The clash between army troops surrounding the Palestinian refugee camp and fighters from the Fatah Islam militant group began after a gunbattle raged in a neighborhood in Tripoli, witnesses said.

The militant group is an offshoot of the pro-Syrian Fatah Uprising. Fatah Uprising broke from the mainstream Palestinian Fatah movement in the early 1980s and has headquarters in Syria. Some Lebanese security officials consider Fatah Islam to be a radical Sunni Muslim group with links to al-Qaeda.

Major Palestinian factions Fatah and its rival Hamas have dissociated themselves from the militant group.

Witnesses said gunmen seized Lebanese army positions at the entrance to the refugee camp. The militants also opened fire on roads leading to the city and ambushed a military unit, the security officials said.

Black and white smoke billowed from the camp as a steady barrage of artillery and heavy machine gun fire from army positions pounded militant positions inside the refugee camp.

The army command would only say that there were dead and wounded among its troops and that military units were fighting back, firing from tanks to retake position lost to the militants.

The city was shuttered and roads were deserted as the crackle of gunfire could still be heard in the morning, more that five hours after the clashes began.

Troops in the Zahriyeh neighborhood could be seen besieging a building where militants had taken refuge and were demanding they surrender. They occasionally exchanged fire with the gunmen.

Scores of troops armed with automatic rifles and rocket launchers had taken positions on city streets. Dozens of onlookers gathered behind army lines to watch the siege, and the army was bringing reinforcements from other regions with 10 armored vehicles headed to Tripoli from the south.

The clashes in the camp began early morning shortly after police raided a militant-occupied apartment on a major thoroughfare in Tripoli. The police were looking for suspects in a bank robbery a day earlier in Amyoun, a town southeast of Tripoli, in which gunmen made off with $125,000 in cash.

The armed militants resisted arrest and a gunbattle ensued. It spread to surrounding streets.

The violence in Tripoli prompted Saad Hariri, leader of the parliamentary majority and head of the largest Sunni political faction, to urge supporters to cooperate with authorities in the crackdown against the militants.

The sudden explosion of violence was linked by the anti-Syrian parliamentary majority to efforts to create an international tribunal to try killers of former Premier Rafik Hariri, who was assassinated in a 2005 suicide truck bombing in Beirut. Syria opposes the tribunal.

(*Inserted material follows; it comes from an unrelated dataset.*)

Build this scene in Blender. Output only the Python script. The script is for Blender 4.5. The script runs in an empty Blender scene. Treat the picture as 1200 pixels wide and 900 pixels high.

The U.N. Security Council is considering a draft resolution to impose the court after Lebanon’s government and the pro-Syrian opposition failed to agree on approving it in Beirut.

The anti-Syrian majority coalition says Syria was using its allies in Lebanon to undermine approval of the court.

A U.N. investigation has linked senior Syrian security officials and allies in the Lebanese security services to the assassination. Damascus, which was forced to withdraw its army from Lebanon two months after Hariri’s February 2005 assassination in a suicide truck bombing in Beirut, has denied the accusations.

Tripoli, a predominantly Sunni Muslim city, is known to have Islamic fundamentalists.

The city had not seen violence on Sunday’s scale since 1986 when Syrian troops then in control fought a rebellion in the city. In 2000, violence flared in a nearby region of Dinniyah between troops and Islamic militants in which more than a dozen people were killed.

In April, a Lebanese soldier was killed in a shootout with Fatah Islam gunmen at the edge of Nahr el-Bared, a camp of 30,000 Palestinian refugees.

Lebanon’s anti-Syrian government blamed Fatah Islam for a bus bombing in February in the Christian heartland northeast of Beirut that killed three people and say the group is merely a front for Syrian intelligence. The group has denied involvement in the bus bombing.

The dozen Palestinian refugee camps scattered in Lebanon are off limits to authorities and some are controlled by armed guerrillas and are havens for outlaws.

Lebanese troops usually cordon the camps with checkpoints.